City Paper Grade: C-

Pretty girls fill graves in Zack Snyder's crassly gift-wrapped megapresent to the demographic that's kept him employed through five features. While it's easy to criticize the bombastic director (Dawn of the Dead, 300, Watchmen) for shamelessly pandering to his niche — this is the first, and last, time we'll get to enjoy watching Abbie Cornish wield an assault rifle while wearing hot pants and heels — there are snack-size servings of pop-art value worth digesting here.

Framed for the murder of her sister by her evil stepfather (men are such jerks!), the meek Baby Doll (Emily Browning) is shipped off to a mental asylum operated by scumbag hustler Blue (Oscar Isaac), who runs the joint as a combo cabaret/whorehouse, pimping out his comely prisoners (Cornish, Vanessa Hudgens, Jamie Chung, Jena Malone) as featured performers for men who can pay.

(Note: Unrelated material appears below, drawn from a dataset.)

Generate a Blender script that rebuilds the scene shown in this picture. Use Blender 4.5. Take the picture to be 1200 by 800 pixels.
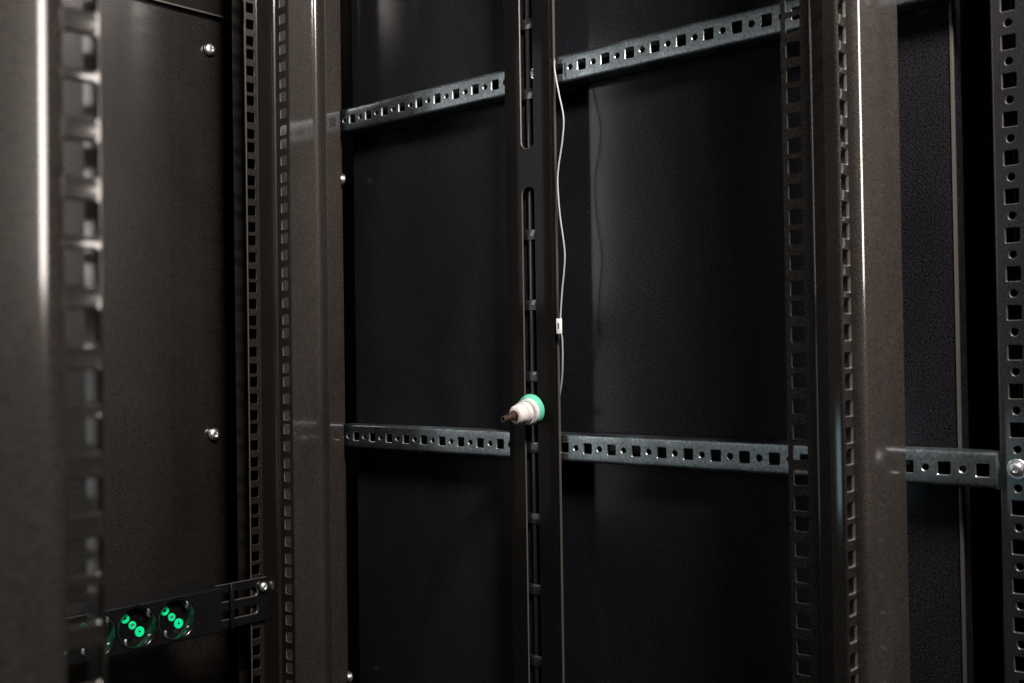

The first time she's forced to dance by pouty psychoanalysist/choreographer/den mother (yes!) Dr. Gorski (Carla Gugino), Baby Doll’s mind flutters off into a fanciful cut scene, where a mysterious wise man (Scott "No, I'm Not a Carradine" Glenn) explains how to flee her hellish existence. Each time Baby Doll shimmies, she's tossed into a new otaku-friendly challenge, slaying samurai or dragons or steam-powered Nazi zombie robots (?); and each time she gets down, the boys are transfixed, allowing her girls to enact their oddly simplistic escape plan.

While Snyder would probably like to spin Baby Doll's sexual sovereignty as a form of female empowerment, it’s really nothing more than a tactic to get the overstimulated fanboys in the audience keyed up for the next high-gloss nerdgasm, and all those peaks and valleys beget a non-event of an ending. It's best to take in Sucker Punch as one takes in a can of Mountain Dew: as quickly and thoughtlessly as possible.